** begin RECORDED INFORMATION **
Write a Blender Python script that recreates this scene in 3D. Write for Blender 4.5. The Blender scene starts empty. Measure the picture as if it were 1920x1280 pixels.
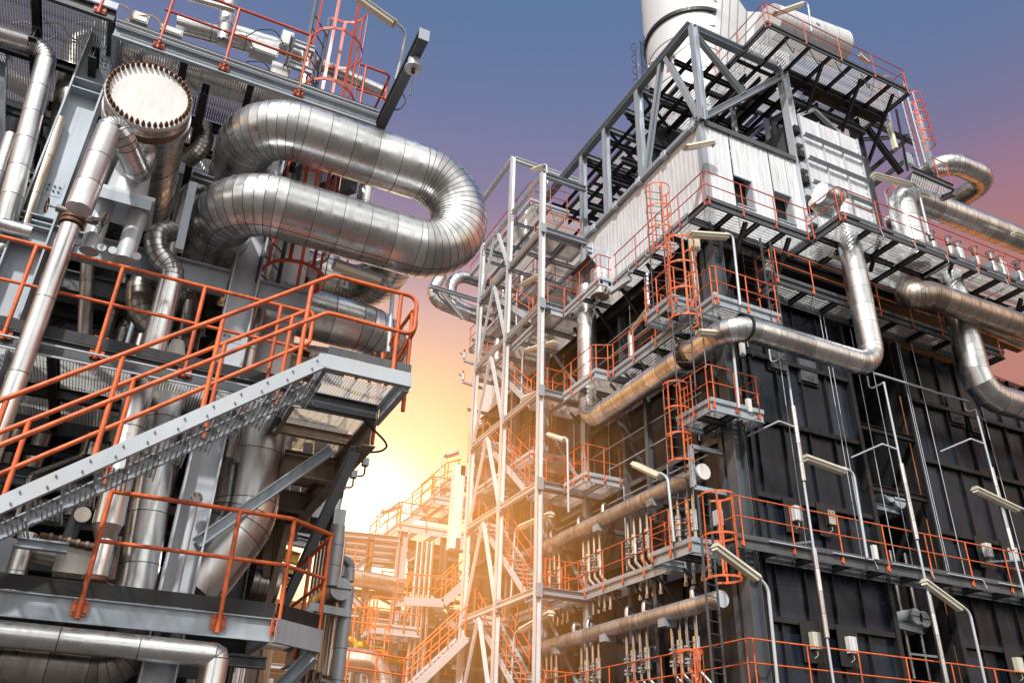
import bpy, math, random
from mathutils import Vector as V
random.seed(11)
scene = bpy.context.scene
COL = scene.collection
R = math.radians
X, Y, Z = V((1, 0, 0)), V((0, 1, 0)), V((0, 0, 1))

# ------------------------------------------------------------------ camera
FPX = 1541.06
YAW, PIT, ROL = 0.43450822, 0.50141287, 0.03292565
EYE = V((0, 0, 1.7))
_f = V((math.sin(YAW) * math.cos(PIT), math.cos(YAW) * math.cos(PIT), math.sin(PIT)))
_r0 = V((math.cos(YAW), -math.sin(YAW), 0))
_u0 = _r0.cross(_f)
_r = math.cos(ROL) * _r0 + math.sin(ROL) * _u0
_u = -math.sin(ROL) * _r0 + math.cos(ROL) * _u0


def at(px, py, x=None, y=None, z=None):
    """survey helper: the world point of a sight line on the plane x=, y= or z="""
    d = _f + (px - 960) / FPX * _r - (py - 640) / FPX * _u
    t = (x - EYE.x) / d.x if x is not None else (y - EYE.y) / d.y if y is not None else (z - EYE.z) / d.z
    return EYE + t * d


cam_d = bpy.data.cameras.new('camera')
cam = bpy.data.objects.new('camera', cam_d)
COL.objects.link(cam)
scene.camera = cam
cam_d.sensor_width = 36
cam_d.lens = 36 * FPX / 1920
cam_d.clip_start = 0.1
cam_d.clip_end = 6000
from mathutils import Matrix
m3 = Matrix((_r, _u, -_f)).transposed()
cam.matrix_world = Matrix.Translation(EYE) @ m3.to_4x4()

# --------------------------------------------------------------- materials
MATS = {}


def nd(nt, typ, **kw):
    n = nt.nodes.new(typ)
    for k, v in kw.items():
        if k in n.inputs:
            n.inputs[k].default_value = v
        else:
            setattr(n, k, v)
    return n


def surf(name, base, rough=.5, metal=0., var=.25, dirt=None, dirt_amt=.35, scale=1.2, bump=0., bscale=30, tint=0., streak=True, rvar=.15, spec=.5):
    m = bpy.data.materials.new(name)
    m.use_nodes = True
    nt = m.node_tree
    b = nt.nodes['Principled BSDF']
    L = nt.links.new
    tc = nd(nt, 'ShaderNodeTexCoord')
    geo = nd(nt, 'ShaderNodeNewGeometry')
    mp = nd(nt, 'ShaderNodeMapping')
    L(geo.outputs['Position'], mp.inputs['Vector'])
    n1 = nd(nt, 'ShaderNodeTexNoise', Scale=scale, Detail=6.0, Roughness=.6)
    L(mp.outputs[0], n1.inputs['Vector'])
    mp2 = nd(nt, 'ShaderNodeMapping')
    mp2.inputs['Scale'].default_value = (5, 5, .5) if streak else (2, 2, 2)
    L(geo.outputs['Position'], mp2.inputs['Vector'])
    n2 = nd(nt, 'ShaderNodeTexNoise', Scale=1.6, Detail=3.5, Roughness=.55)
    L(mp2.outputs[0], n2.inputs['Vector'])
    r1 = nd(nt, 'ShaderNodeMapRange')
    for k, v in (('From Min', .3), ('From Max', .7), ('To Min', 1 - var), ('To Max', 1 + var * .6)):
        r1.inputs[k].default_value = v
    L(n1.outputs['Fac'], r1.inputs['Value'])
    mul = nd(nt, 'ShaderNodeMix', data_type='RGBA', blend_type='MULTIPLY')
    mul.inputs[0].default_value = 1
    mul.inputs[6].default_value = (*base, 1)
    L(r1.outputs[0], mul.inputs[7])
    out = mul.outputs[2]
    if dirt:
        r2 = nd(nt, 'ShaderNodeMapRange')
        for k, v in (('From Min', .5), ('From Max', .75), ('To Min', 0), ('To Max', dirt_amt)):
            r2.inputs[k].default_value = v
        L(n2.outputs['Fac'], r2.inputs['Value'])
        mx = nd(nt, 'ShaderNodeMix', data_type='RGBA')
        L(r2.outputs[0], mx.inputs[0])
        L(out, mx.inputs[6])
        mx.inputs[7].default_value = (*dirt, 1)
        out = mx.outputs[2]
    if tint:
        a = nd(nt, 'ShaderNodeAttribute', attribute_name='tint')
        r3 = nd(nt, 'ShaderNodeMapRange')
        r3.inputs['To Min'].default_value = 1 - tint
        r3.inputs['To Max'].default_value = 1 + tint * .3
        L(a.outputs['Fac'], r3.inputs['Value'])
        m3_ = nd(nt, 'ShaderNodeMix', data_type='RGBA', blend_type='MULTIPLY')
        m3_.inputs[0].default_value = 1
        L(out, m3_.inputs[6])
        L(r3.outputs[0], m3_.inputs[7])
        out = m3_.outputs[2]
    L(out, b.inputs['Base Color'])
    rr = nd(nt, 'ShaderNodeMapRange')
    for k, v in (('From Min', .3), ('From Max', .7), ('To Min', max(.05, rough - rvar)), ('To Max', rough + rvar)):
        rr.inputs[k].default_value = v
    L(n2.outputs['Fac'], rr.inputs['Value'])
    L(rr.outputs[0], b.inputs['Roughness'])
    b.inputs['Metallic'].default_value = metal
    b.inputs['Specular IOR Level'].default_value = spec
    if bump:
        nb = nd(nt, 'ShaderNodeTexNoise', Scale=bscale, Detail=1.0)
        L(geo.outputs['Position'], nb.inputs['Vector'])
        bp = nd(nt, 'ShaderNodeBump', Strength=bump, Distance=.02)
        L(nb.outputs['Fac'], bp.inputs['Height'])
        L(bp.outputs[0], b.inputs['Normal'])
    MATS[name] = m
    return m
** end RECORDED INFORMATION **
- **WHAT THIS TASK INVOLVES**
The material above holds pictures; copy everything else in it exactly.

- **TASK RESULT**
Write a Blender Python script that recreates this scene in 3D. Write for Blender 4.5. The Blender scene starts empty. Measure the picture as if it were 1920x1280 pixels.
import bpy, math, random
from mathutils import Vector as V
random.seed(11)
scene = bpy.context.scene
COL = scene.collection
R = math.radians
X, Y, Z = V((1, 0, 0)), V((0, 1, 0)), V((0, 0, 1))

# ------------------------------------------------------------------ camera
FPX = 1541.06
YAW, PIT, ROL = 0.43450822, 0.50141287, 0.03292565
EYE = V((0, 0, 1.7))
_f = V((math.sin(YAW) * math.cos(PIT), math.cos(YAW) * math.cos(PIT), math.sin(PIT)))
_r0 = V((math.cos(YAW), -math.sin(YAW), 0))
_u0 = _r0.cross(_f)
_r = math.cos(ROL) * _r0 + math.sin(ROL) * _u0
_u = -math.sin(ROL) * _r0 + math.cos(ROL) * _u0


def at(px, py, x=None, y=None, z=None):
    """survey helper: the world point of a sight line on the plane x=, y= or z="""
    d = _f + (px - 960) / FPX * _r - (py - 640) / FPX * _u
    t = (x - EYE.x) / d.x if x is not None else (y - EYE.y) / d.y if y is not None else (z - EYE.z) / d.z
    return EYE + t * d


cam_d = bpy.data.cameras.new('camera')
cam = bpy.data.objects.new('camera', cam_d)
COL.objects.link(cam)
scene.camera = cam
cam_d.sensor_width = 36
cam_d.lens = 36 * FPX / 1920
cam_d.clip_start = 0.1
cam_d.clip_end = 6000
from mathutils import Matrix
m3 = Matrix((_r, _u, -_f)).transposed()
cam.matrix_world = Matrix.Translation(EYE) @ m3.to_4x4()

# --------------------------------------------------------------- materials
MATS = {}


def nd(nt, typ, **kw):
    n = nt.nodes.new(typ)
    for k, v in kw.items():
        if k in n.inputs:
            n.inputs[k].default_value = v
        else:
            setattr(n, k, v)
    return n


def surf(name, base, rough=.5, metal=0., var=.25, dirt=None, dirt_amt=.35, scale=1.2, bump=0., bscale=30, tint=0., streak=True, rvar=.15, spec=.5):
    m = bpy.data.materials.new(name)
    m.use_nodes = True
    nt = m.node_tree
    b = nt.nodes['Principled BSDF']
    L = nt.links.new
    tc = nd(nt, 'ShaderNodeTexCoord')
    geo = nd(nt, 'ShaderNodeNewGeometry')
    mp = nd(nt, 'ShaderNodeMapping')
    L(geo.outputs['Position'], mp.inputs['Vector'])
    n1 = nd(nt, 'ShaderNodeTexNoise', Scale=scale, Detail=6.0, Roughness=.6)
    L(mp.outputs[0], n1.inputs['Vector'])
    mp2 = nd(nt, 'ShaderNodeMapping')
    mp2.inputs['Scale'].default_value = (5, 5, .5) if streak else (2, 2, 2)
    L(geo.outputs['Position'], mp2.inputs['Vector'])
    n2 = nd(nt, 'ShaderNodeTexNoise', Scale=1.6, Detail=3.5, Roughness=.55)
    L(mp2.outputs[0], n2.inputs['Vector'])
    r1 = nd(nt, 'ShaderNodeMapRange')
    for k, v in (('From Min', .3), ('From Max', .7), ('To Min', 1 - var), ('To Max', 1 + var * .6)):
        r1.inputs[k].default_value = v
    L(n1.outputs['Fac'], r1.inputs['Value'])
    mul = nd(nt, 'ShaderNodeMix', data_type='RGBA', blend_type='MULTIPLY')
    mul.inputs[0].default_value = 1
    mul.inputs[6].default_value = (*base, 1)
    L(r1.outputs[0], mul.inputs[7])
    out = mul.outputs[2]
    if dirt:
        r2 = nd(nt, 'ShaderNodeMapRange')
        for k, v in (('From Min', .5), ('From Max', .75), ('To Min', 0), ('To Max', dirt_amt)):
            r2.inputs[k].default_value = v
        L(n2.outputs['Fac'], r2.inputs['Value'])
        mx = nd(nt, 'ShaderNodeMix', data_type='RGBA')
        L(r2.outputs[0], mx.inputs[0])
        L(out, mx.inputs[6])
        mx.inputs[7].default_value = (*dirt, 1)
        out = mx.outputs[2]
    if tint:
        a = nd(nt, 'ShaderNodeAttribute', attribute_name='tint')
        r3 = nd(nt, 'ShaderNodeMapRange')
        r3.inputs['To Min'].default_value = 1 - tint
        r3.inputs['To Max'].default_value = 1 + tint * .3
        L(a.outputs['Fac'], r3.inputs['Value'])
        m3_ = nd(nt, 'ShaderNodeMix', data_type='RGBA', blend_type='MULTIPLY')
        m3_.inputs[0].default_value = 1
        L(out, m3_.inputs[6])
        L(r3.outputs[0], m3_.inputs[7])
        out = m3_.outputs[2]
    L(out, b.inputs['Base Color'])
    rr = nd(nt, 'ShaderNodeMapRange')
    for k, v in (('From Min', .3), ('From Max', .7), ('To Min', max(.05, rough - rvar)), ('To Max', rough + rvar)):
        rr.inputs[k].default_value = v
    L(n2.outputs['Fac'], rr.inputs['Value'])
    L(rr.outputs[0], b.inputs['Roughness'])
    b.inputs['Metallic'].default_value = metal
    b.inputs['Specular IOR Level'].default_value = spec
    if bump:
        nb = nd(nt, 'ShaderNodeTexNoise', Scale=bscale, Detail=1.0)
        L(geo.outputs['Position'], nb.inputs['Vector'])
        bp = nd(nt, 'ShaderNodeBump', Strength=bump, Distance=.02)
        L(nb.outputs['Fac'], bp.inputs['Height'])
        L(bp.outputs[0], b.inputs['Normal'])
    MATS[name] = m
    return m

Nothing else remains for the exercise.